Los mexicanos tenemos derecho a saber quiénes financian las campañas en nuestros municipios, quiénes imponen a los candidatos, y por qué las fiscalías no avanzan en las investigaciones. Tenemos derecho a exigir que los partidos rompan el silencio cómplice y que los gobiernos —desde el federal hasta el municipal—, desmantelen los vínculos con el crimen. Condenar los hechos no basta. Prometer justicia tampoco basta. La violencia electoral no se explica únicamente como un ataque a los políticos; es un asalto a la democracia misma. Cuando las balas deciden quién gobierna, el voto se convierte en un ritual vano.

Este es el México de 2025: un país donde la política es una sentencia de muerte para los valientes y a la vez un negocio sangriento para los oportunistas. No podemos seguir cubriendo los cadáveres con discursos vacíos. La mala hierba del crimen organizado no se erradica con promesas; se arranca de raíz, con voluntad política, instituciones fuertes y un rechazo absoluto a la impunidad.
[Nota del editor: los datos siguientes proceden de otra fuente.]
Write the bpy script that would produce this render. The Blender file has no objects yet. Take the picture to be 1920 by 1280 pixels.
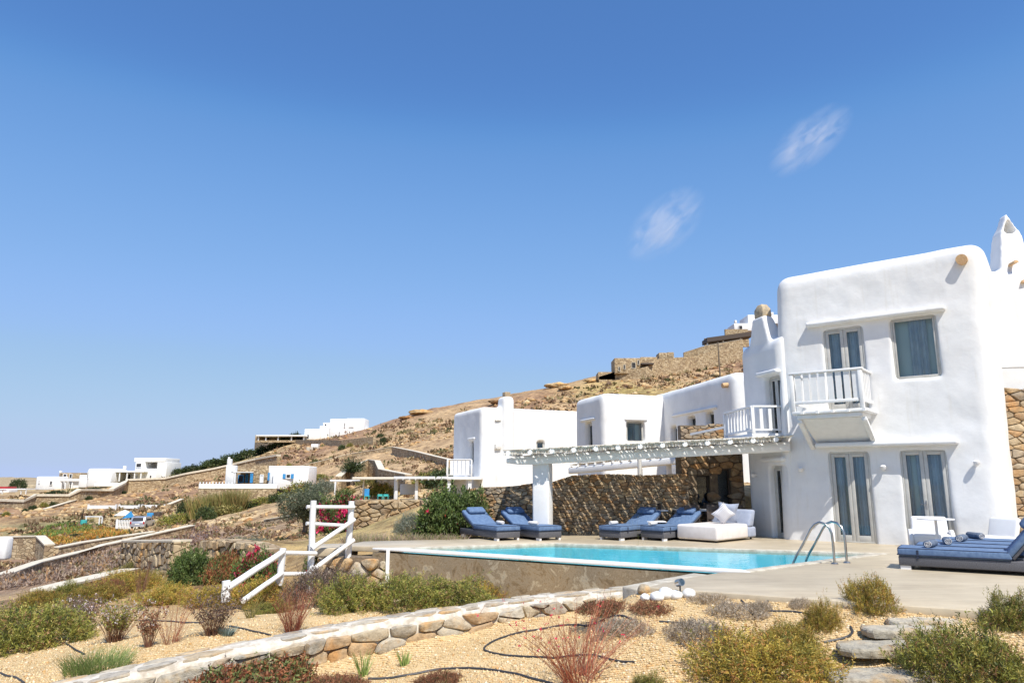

Mientras el Estado siga esquivando su responsabilidad, la sangre seguirá corriendo y las urnas permanecerán teñidas de rojo. Prometer justicia, como en el caso de Germán Anuar —donde hasta un bebé de 10 meses resultó herido—, no basta: los gobernantes no podrán seguir fingiendo ceguera. Si no actúan con energía y sin contemplaciones, el México real, actual, el de las balas y el miedo, los arrastrará al abismo de su propia incapacidad e inacción.